*EXERCISE GOAL*
Pull every "were" line out of the data below.

*RECORDED DATA*
◆ ◆ ◆ ◆ ◆

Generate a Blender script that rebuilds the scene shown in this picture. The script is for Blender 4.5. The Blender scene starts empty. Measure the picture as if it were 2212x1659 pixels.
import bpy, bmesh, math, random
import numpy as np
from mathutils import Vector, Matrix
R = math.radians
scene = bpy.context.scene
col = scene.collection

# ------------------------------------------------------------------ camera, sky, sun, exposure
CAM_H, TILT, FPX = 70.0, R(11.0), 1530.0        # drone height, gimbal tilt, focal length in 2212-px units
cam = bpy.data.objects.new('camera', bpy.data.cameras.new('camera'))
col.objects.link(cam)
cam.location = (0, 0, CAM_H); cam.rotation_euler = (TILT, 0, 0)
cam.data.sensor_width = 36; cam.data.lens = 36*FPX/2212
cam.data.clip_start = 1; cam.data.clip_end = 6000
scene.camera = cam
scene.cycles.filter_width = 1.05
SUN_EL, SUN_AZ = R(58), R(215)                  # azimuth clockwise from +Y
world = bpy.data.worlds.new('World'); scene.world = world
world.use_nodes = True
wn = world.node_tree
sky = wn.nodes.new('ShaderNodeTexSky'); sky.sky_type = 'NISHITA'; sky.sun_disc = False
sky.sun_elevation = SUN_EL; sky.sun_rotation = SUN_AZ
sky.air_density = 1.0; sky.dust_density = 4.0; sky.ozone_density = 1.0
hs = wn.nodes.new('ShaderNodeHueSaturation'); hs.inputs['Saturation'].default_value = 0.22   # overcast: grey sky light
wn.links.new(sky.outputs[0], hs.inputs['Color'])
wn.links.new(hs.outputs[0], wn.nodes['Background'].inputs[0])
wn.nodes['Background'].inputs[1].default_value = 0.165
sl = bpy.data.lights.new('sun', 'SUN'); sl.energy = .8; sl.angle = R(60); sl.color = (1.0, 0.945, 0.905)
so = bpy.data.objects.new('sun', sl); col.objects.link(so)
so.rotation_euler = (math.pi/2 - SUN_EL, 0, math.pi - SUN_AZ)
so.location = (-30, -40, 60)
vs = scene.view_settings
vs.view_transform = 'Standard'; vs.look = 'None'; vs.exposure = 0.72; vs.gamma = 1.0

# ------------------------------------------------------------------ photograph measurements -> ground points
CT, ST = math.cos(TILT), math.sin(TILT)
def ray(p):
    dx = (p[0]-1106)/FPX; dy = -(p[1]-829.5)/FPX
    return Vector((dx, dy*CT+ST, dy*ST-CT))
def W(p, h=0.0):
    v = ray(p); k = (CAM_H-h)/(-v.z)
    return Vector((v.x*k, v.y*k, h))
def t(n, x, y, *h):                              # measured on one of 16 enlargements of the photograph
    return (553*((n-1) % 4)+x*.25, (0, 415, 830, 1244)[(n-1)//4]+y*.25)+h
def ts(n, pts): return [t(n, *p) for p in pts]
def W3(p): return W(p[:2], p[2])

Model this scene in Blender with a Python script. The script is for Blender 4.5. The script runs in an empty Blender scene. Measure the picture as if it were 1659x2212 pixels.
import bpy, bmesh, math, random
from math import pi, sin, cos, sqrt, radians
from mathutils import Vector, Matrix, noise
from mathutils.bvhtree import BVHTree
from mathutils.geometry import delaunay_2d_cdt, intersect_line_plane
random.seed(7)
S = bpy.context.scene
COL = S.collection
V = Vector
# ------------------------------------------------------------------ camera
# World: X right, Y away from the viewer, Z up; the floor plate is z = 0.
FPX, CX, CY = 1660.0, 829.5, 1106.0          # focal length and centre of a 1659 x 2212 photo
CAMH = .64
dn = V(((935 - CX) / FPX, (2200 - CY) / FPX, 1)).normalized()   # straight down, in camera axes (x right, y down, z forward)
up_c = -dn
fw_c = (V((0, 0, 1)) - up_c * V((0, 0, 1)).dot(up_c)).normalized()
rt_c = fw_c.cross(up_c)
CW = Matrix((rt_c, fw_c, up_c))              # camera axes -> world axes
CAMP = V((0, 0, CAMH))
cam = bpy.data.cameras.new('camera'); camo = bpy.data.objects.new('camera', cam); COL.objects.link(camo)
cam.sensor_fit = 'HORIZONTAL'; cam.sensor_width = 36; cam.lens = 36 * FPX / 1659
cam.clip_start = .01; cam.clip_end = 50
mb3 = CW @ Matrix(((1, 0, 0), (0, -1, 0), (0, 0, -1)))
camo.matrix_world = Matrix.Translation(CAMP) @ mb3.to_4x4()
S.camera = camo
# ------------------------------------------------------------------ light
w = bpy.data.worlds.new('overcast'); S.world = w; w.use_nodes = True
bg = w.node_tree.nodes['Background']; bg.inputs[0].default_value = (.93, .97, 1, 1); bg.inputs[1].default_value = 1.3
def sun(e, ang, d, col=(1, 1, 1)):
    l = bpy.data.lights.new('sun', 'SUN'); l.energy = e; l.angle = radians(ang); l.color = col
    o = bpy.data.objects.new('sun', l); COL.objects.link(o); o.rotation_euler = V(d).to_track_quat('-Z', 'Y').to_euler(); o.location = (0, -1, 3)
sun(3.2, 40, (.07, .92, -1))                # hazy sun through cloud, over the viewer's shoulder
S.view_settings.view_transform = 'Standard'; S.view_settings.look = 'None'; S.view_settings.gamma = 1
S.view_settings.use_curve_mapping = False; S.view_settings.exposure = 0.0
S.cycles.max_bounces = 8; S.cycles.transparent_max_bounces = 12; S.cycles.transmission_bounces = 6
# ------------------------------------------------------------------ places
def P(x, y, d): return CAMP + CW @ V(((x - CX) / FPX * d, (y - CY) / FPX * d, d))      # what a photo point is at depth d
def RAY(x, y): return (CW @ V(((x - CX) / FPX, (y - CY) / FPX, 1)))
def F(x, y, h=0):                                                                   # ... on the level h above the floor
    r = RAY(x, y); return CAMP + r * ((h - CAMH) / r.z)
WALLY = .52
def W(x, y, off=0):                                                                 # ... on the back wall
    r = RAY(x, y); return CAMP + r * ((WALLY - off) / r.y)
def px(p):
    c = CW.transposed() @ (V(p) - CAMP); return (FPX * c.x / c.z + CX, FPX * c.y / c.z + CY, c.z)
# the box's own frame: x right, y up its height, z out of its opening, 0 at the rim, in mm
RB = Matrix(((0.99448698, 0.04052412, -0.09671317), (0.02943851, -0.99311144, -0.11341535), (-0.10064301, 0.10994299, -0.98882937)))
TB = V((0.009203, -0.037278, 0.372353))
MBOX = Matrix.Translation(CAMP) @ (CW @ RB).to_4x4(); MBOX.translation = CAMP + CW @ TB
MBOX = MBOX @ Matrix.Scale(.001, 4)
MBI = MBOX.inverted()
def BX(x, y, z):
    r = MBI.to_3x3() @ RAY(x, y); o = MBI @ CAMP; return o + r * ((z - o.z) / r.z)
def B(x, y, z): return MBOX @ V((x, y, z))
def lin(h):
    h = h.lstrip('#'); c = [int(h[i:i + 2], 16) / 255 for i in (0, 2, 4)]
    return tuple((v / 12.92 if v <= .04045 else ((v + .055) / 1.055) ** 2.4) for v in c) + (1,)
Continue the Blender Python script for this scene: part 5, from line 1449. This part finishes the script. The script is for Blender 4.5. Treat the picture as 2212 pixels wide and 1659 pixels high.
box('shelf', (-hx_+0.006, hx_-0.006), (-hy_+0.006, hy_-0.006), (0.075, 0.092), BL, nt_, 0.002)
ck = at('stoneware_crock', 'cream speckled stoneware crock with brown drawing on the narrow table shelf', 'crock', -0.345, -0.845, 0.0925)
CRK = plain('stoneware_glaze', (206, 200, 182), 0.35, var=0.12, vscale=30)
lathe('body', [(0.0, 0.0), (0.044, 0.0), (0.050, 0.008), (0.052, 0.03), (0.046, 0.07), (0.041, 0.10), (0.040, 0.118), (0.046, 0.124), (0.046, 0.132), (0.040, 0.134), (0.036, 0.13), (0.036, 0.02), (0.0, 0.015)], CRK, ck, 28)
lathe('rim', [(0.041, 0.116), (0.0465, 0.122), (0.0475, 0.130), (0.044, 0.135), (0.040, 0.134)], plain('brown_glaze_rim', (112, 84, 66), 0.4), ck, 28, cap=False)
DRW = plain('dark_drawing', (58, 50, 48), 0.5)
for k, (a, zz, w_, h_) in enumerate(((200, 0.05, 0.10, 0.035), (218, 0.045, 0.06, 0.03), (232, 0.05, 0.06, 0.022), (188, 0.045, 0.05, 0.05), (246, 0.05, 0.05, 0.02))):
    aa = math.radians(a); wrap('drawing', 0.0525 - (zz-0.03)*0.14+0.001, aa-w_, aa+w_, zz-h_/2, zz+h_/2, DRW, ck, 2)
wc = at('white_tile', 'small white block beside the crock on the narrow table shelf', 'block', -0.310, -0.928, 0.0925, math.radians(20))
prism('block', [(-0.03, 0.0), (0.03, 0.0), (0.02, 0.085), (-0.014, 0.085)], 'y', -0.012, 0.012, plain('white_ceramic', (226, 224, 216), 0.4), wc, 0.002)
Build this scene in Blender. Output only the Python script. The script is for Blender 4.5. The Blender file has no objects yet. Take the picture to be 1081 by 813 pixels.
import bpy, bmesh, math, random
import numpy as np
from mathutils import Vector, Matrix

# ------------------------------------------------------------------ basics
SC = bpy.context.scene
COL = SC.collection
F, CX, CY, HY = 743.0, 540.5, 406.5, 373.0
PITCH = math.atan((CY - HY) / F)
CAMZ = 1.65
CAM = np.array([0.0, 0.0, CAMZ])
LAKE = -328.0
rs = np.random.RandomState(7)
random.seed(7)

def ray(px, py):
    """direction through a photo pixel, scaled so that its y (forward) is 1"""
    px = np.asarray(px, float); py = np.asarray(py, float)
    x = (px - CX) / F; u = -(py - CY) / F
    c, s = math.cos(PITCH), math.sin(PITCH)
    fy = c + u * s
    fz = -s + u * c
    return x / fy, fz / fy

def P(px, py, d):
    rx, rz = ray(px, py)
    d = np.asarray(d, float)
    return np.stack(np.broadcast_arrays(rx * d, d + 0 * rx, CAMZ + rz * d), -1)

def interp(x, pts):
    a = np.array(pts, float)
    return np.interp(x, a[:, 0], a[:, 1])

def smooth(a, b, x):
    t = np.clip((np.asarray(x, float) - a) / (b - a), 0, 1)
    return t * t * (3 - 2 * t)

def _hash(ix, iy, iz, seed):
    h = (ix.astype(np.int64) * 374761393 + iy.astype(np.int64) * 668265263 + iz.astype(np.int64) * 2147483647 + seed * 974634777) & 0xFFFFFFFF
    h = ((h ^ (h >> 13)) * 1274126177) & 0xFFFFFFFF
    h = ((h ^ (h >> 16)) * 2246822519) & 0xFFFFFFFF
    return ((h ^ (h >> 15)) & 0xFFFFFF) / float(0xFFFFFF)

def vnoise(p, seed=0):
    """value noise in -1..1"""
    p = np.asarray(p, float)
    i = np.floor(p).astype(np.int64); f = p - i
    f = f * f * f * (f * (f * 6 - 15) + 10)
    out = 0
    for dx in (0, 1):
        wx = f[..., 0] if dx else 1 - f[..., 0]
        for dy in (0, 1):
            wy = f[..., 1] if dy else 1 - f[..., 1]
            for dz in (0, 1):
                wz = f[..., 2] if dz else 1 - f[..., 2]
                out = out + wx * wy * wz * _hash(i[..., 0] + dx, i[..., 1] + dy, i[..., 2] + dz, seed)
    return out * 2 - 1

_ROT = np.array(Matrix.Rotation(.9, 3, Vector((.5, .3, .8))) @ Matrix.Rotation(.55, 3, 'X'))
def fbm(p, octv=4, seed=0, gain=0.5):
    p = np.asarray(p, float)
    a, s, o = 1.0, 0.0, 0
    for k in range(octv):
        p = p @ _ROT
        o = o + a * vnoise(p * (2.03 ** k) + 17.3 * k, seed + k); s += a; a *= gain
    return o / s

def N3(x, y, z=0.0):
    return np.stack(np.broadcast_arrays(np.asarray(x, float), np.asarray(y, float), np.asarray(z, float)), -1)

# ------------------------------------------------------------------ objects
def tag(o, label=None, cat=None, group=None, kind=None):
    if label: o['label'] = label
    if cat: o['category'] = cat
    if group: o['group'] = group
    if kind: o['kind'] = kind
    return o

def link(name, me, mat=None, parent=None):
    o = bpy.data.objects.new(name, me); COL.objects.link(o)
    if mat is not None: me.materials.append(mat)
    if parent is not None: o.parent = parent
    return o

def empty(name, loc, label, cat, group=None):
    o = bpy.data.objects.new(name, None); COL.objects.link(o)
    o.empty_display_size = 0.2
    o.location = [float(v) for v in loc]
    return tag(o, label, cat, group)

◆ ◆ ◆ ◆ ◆

*TASK RESPONSE*
Generate a Blender script that rebuilds the scene shown in this picture. The script is for Blender 4.5. The Blender scene starts empty. Measure the picture as if it were 2212x1659 pixels.
Model this scene in Blender with a Python script. The script is for Blender 4.5. The script runs in an empty Blender scene. Measure the picture as if it were 1659x2212 pixels.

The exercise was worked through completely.